In one afternoon and with just 14 carries, Williams set himself apart from that crowd by rushing for 125 yards and scoring a pair of touchdowns late in the third quarter on breathtaking sprints of 20 and 41 yards. He also turned his one reception into an 8-yard gain.

Williams has given Kansas football fans a reason to care, maybe even a sense of urgency to want to go see him perform in person. To do otherwise would be to run the risk of being left out of the conversation.

Saturday’s 11 a.m. kickoff vs. Rutgers at David Booth Kansas Memorial Stadium represents the first opportunity to see Williams play at home.

Throughout camp, teammates and coaches portrayed the speedy back in a way they did not talk about anyone else on the roster. They called him “different” or “special” or “something else” and he showed why in his flashy debut.

One of five players on the roster with the last name Williams, Pooka joins Dom, Jack, Nick and Tekulve, but is the only one already referred to only by his nickname.

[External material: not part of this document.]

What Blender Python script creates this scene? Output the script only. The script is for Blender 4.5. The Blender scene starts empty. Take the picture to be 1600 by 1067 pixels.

“That’s what I’ve seen all camp,” said redshirt sophomore guard Malik Clark of Pooka after also making the first start of his career. “He’s a different type of human being when it comes to football. He’s a freak of nature.”

Teammates talked during camp of him not just zipping past and cutting around potential tacklers, but even jumping over one on a running play.

He finished his first touchdown Saturday with a high step into the end zone. On his second, a burner down the left sideline after he freed himself with a wicked cut, he was in danger of being knocked out of bounds just before the goal line and at the last instant jumped into the end zone.

He’s a player who makes you watch his every move for fear you’ll miss something if you blink. At this point, it’s going to take a lot to surprise teammates.

“I saw this coming,” senior quarterback Peyton Bender said. “He had a great fall camp. He showed exactly what he did today all fall camp. When he’s in the game, he’s a game changer.”

For an undisclosed reason Kansas head coach David Beaty termed “non-disciplinary,” Williams was not in the game for the season-opening, 26-23 overtime loss to Nicholls State in Lawrence.

The announced attendance for that game was 24,305. The crowd for the Rutgers game figures to be much bigger for a couple of reasons. For one, Todd Reesing’s name will go up on the Ring of Honor. For another, Kansas is playing a home game coming off a road victory for the first time since 2009.

But bigger than those two factors combined, the player who has the potential to develop into the program’s most exciting offensive performer since Reesing is scheduled to play in front of the home crowd for the first time. That assumes that whatever issue prevented him from playing in the opener does not resurface.

Watching the 5-foot-10, 170-pound dynamo who accelerates to top speed so quickly and doesn’t appear to slow down to make such sharp cuts, that alone is worth the price of admission.